A decadência inevitável é outro ponto crucial. Embora haja glamour e poder, tudo desemboca em paranoia, violência e ruína. Henry termina sua jornada como um “cidadão comum”, protegido pelo governo, mas condenado a uma vida sem a excitação do passado. O contraste entre o auge e a queda dá ao filme um tom profundamente trágico e desencantado, revelando que a vida mafiosa não oferece saídas felizes.

O elenco é um dos trunfos do filme. Ray Liotta entrega uma das melhores atuações de sua carreira. Seu Henry Hill transita entre o fascínio juvenil, a arrogância do auge e a paranoia da decadência. Robert De Niro, como Jimmy Conway, oferece uma performance contida, mas carregada de intensidade, representando a frieza calculista do crime. Joe Pesci brilha em uma atuação que lhe rendeu o Oscar de Melhor Ator Coadjuvante: seu Tommy DeVito é imprevisível, engraçado e aterrorizante, encarnando a violência irracional. Lorraine Bracco confere profundidade a Karen, evitando que a personagem seja apenas a esposa do mafioso. Sua perspectiva é essencial para compreender o impacto da vida criminosa na esfera familiar.

Os Bons Companheiros foi aclamado pela crítica e pelo público. Recebeu seis indicações ao Oscar, vencendo apenas na categoria de Ator Coadjuvante para Joe Pesci. Embora tenha perdido o prêmio de Melhor Filme para Dança com Lobos, de Kevin Costner, com o passar do tempo a obra de Scorsese consolidou-se como mais influente e cultuada. O filme redefiniu o gênero de máfia, que havia sido imortalizado por O Poderoso Chefão (1972). Se Coppola havia criado uma saga quase operática, com tons de tragédia clássica, Scorsese optou por um realismo cru e frenético. Sua abordagem influenciou gerações de cineastas e roteiristas, sendo visível em obras como Cassino (1995), também de Scorsese, e em séries como Família Soprano, que deve muito à estética e ao tom de Os Bons Companheiros.

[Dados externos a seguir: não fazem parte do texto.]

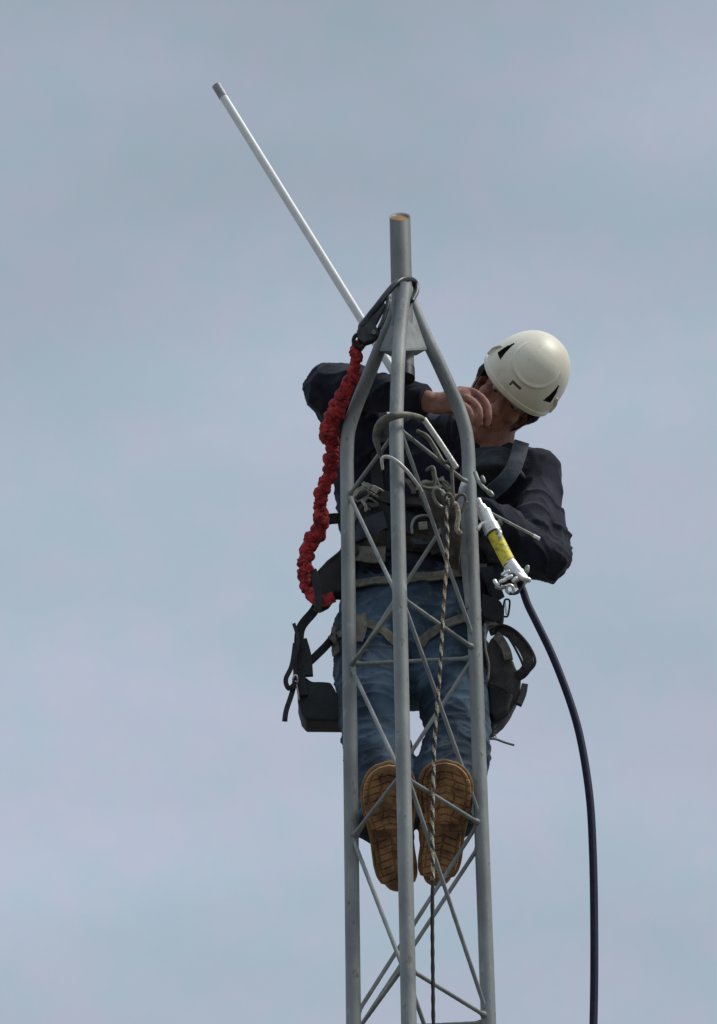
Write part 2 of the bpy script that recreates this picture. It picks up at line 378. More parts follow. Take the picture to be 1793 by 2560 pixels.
# trunk, arms and legs under the clothes
XW = V((1, 0, 0))
tube(bm, smoothpath([J['pel'] + V((0, .01, .04)), J['waist'], J['chest'] + V((0, .02, -.02)), J['sh'] + V((0, .03, -.03)), J['neck'] + V((0, .01, -.03))], 5), [.12, .13, .14, .11, .06], 24, dome=True, sq=.66, xdir=XW)
tube(bm, smoothpath([J['shR'], J['elR']], 5), [.050, .040], 16, dome=True)
tube(bm, smoothpath([J['elR'], J['wrR']], 6), [.042, .040, .028], 16, dome=True)
tube(bm, smoothpath([J['shR'], J['sh'], J['shL']], 6), [.05, .07, .05], 16, dome=True)
tube(bm, smoothpath([J['shL'], J['elL']], 5), [.050, .040], 16, dome=True)
tube(bm, smoothpath([J['elL'], J['wrL']], 6), [.042, .040, .028], 16, dome=True)
for s in 'RL':
    tube(bm, smoothpath([J['hip' + s], J['kne' + s], J['ank' + s]], 7), [.082, .068, .052, .050, .036], 18, dome=True)
    tube(bm, [J['ank' + s], J['ank' + s] + V((0, -.13, .03))], [.036, .028], 12, dome=True)
# right hand: knuckles in front of the cheek, fingers curling down
def finger(pts, r): tube(bm, smoothpath(P(*pts), 4), [r * 1.08, r, r * .98, r * .80], 12, dome=True)
tube(bm, smoothpath([J['wrR'], at(1100, 1008, .135), at(1132, 1002, .125), at(1154, 996, .118)], 4), [.031, .035, .040, .034], 18, dome=True, sq=.62, xdir=(at(1150, 1030, .11) - at(1160, 968, .125)).normalized())
finger([(1150, 974, .125), (1187, 981, .105), (1216, 1008, .098), (1222, 1040, .105), (1219, 1060, .115)], .0092)
finger([(1150, 991, .112), (1178, 1000, .094), (1197, 1022, .090), (1199, 1046, .098), (1193, 1062, .11)], .0094)
finger([(1144, 1008, .108), (1164, 1016, .092), (1178, 1036, .090), (1177, 1056, .10), (1170, 1067, .11)], .0088)
finger([(1134, 1022, .11), (1148, 1034, .098), (1157, 1050, .098), (1156, 1064, .106)], .0078)
finger([(1100, 1012, .15), (1135, 1030, .155), (1172, 1048, .145), (1200, 1060, .130)], .0098)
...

É uma obra-prima sobre a condição humana, sobre sonhos e ilusões que inevitavelmente se desmoronam. Scorsese equilibra fascínio e crítica, glamour e decadência, criando um retrato tão envolvente quanto brutal. Trata-se de um filme essencial não apenas para quem aprecia histórias de crime, mas para qualquer amante de cinema. Sua força estética, suas atuações memoráveis e sua capacidade de dialogar com questões universais o tornaram um clássico incontornável. No fim, a lição de Henry Hill é amarga: no submundo, ninguém é realmente leal, ninguém está seguro, e todo poder é passageiro. O que resta é apenas a sensação de ter vivido intensamente — e de ter perdido tudo.